• _DIRECTIONS_
Copy exactly the lines from the line containing "Write a Blender" to the line containing "scene.camera = cam", both lines included, and omit any pictures.

• _DATA EXCERPTS_
□ □ □ □ □
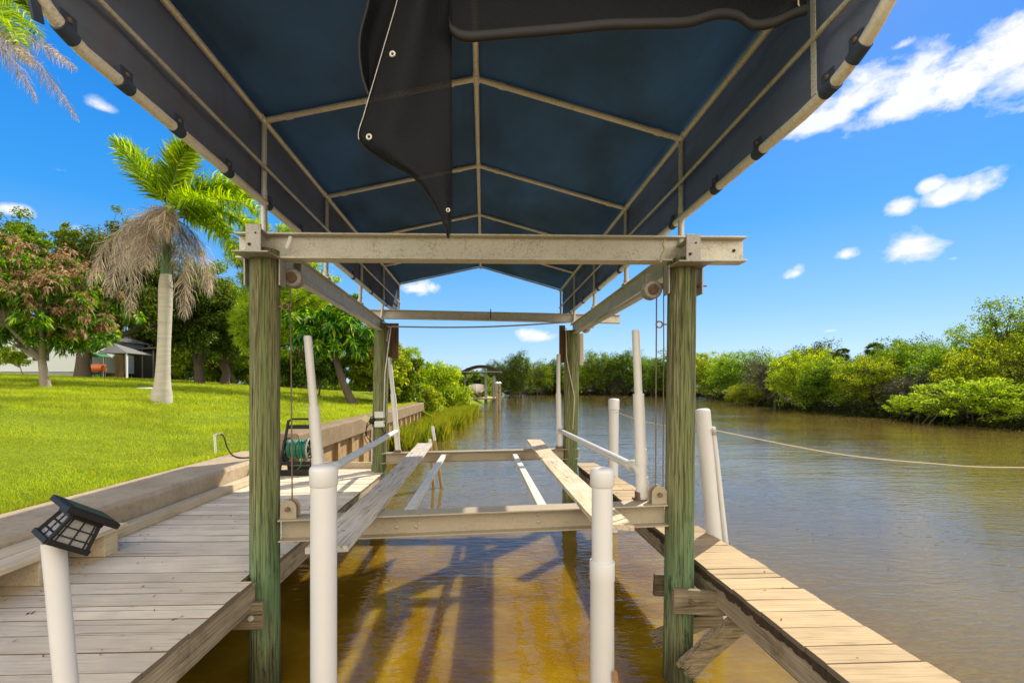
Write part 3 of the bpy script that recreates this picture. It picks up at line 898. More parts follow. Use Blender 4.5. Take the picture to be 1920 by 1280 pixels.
□ □ □ □ □
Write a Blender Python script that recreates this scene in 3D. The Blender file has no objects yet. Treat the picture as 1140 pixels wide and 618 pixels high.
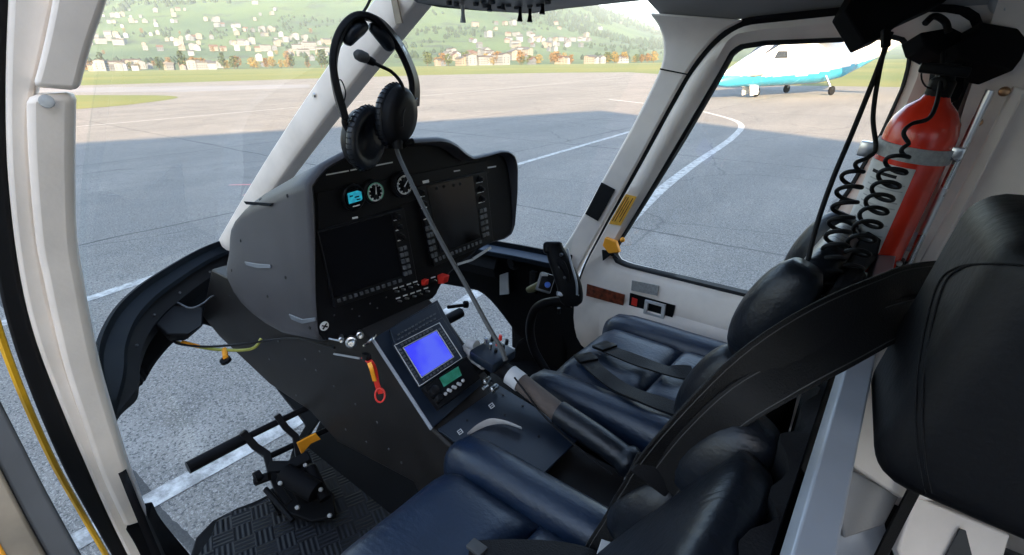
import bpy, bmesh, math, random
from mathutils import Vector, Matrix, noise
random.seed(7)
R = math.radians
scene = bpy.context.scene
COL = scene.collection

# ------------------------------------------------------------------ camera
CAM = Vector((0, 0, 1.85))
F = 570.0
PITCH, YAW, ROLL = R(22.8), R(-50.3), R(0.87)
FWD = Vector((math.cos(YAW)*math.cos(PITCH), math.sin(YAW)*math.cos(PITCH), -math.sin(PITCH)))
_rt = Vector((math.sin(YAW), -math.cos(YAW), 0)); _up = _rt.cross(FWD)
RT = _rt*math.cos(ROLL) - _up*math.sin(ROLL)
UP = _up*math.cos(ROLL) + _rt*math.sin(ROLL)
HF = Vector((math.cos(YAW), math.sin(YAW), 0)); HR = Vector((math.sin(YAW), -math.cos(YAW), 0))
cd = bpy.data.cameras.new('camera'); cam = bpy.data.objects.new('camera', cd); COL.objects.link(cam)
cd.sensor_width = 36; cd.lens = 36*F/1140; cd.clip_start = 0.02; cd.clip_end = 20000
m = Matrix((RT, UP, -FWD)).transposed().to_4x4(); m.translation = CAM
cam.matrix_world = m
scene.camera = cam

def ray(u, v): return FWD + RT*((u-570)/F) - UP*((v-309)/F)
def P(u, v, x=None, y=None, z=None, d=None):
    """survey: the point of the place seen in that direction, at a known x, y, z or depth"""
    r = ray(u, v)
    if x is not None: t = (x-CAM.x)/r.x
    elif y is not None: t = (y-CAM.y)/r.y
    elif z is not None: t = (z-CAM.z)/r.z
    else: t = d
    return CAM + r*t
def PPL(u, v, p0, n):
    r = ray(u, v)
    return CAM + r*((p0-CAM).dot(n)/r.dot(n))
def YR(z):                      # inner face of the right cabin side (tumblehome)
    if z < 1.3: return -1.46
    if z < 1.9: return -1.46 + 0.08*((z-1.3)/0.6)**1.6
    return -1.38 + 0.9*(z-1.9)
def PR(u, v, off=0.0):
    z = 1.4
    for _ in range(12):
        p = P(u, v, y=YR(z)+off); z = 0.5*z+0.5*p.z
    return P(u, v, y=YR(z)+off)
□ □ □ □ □
• _COMPLETE OUTPUT_
Write a Blender Python script that recreates this scene in 3D. The Blender file has no objects yet. Treat the picture as 1140 pixels wide and 618 pixels high.
import bpy, bmesh, math, random
from mathutils import Vector, Matrix, noise
random.seed(7)
R = math.radians
scene = bpy.context.scene
COL = scene.collection

# ------------------------------------------------------------------ camera
CAM = Vector((0, 0, 1.85))
F = 570.0
PITCH, YAW, ROLL = R(22.8), R(-50.3), R(0.87)
FWD = Vector((math.cos(YAW)*math.cos(PITCH), math.sin(YAW)*math.cos(PITCH), -math.sin(PITCH)))
_rt = Vector((math.sin(YAW), -math.cos(YAW), 0)); _up = _rt.cross(FWD)
RT = _rt*math.cos(ROLL) - _up*math.sin(ROLL)
UP = _up*math.cos(ROLL) + _rt*math.sin(ROLL)
HF = Vector((math.cos(YAW), math.sin(YAW), 0)); HR = Vector((math.sin(YAW), -math.cos(YAW), 0))
cd = bpy.data.cameras.new('camera'); cam = bpy.data.objects.new('camera', cd); COL.objects.link(cam)
cd.sensor_width = 36; cd.lens = 36*F/1140; cd.clip_start = 0.02; cd.clip_end = 20000
m = Matrix((RT, UP, -FWD)).transposed().to_4x4(); m.translation = CAM
cam.matrix_world = m
scene.camera = cam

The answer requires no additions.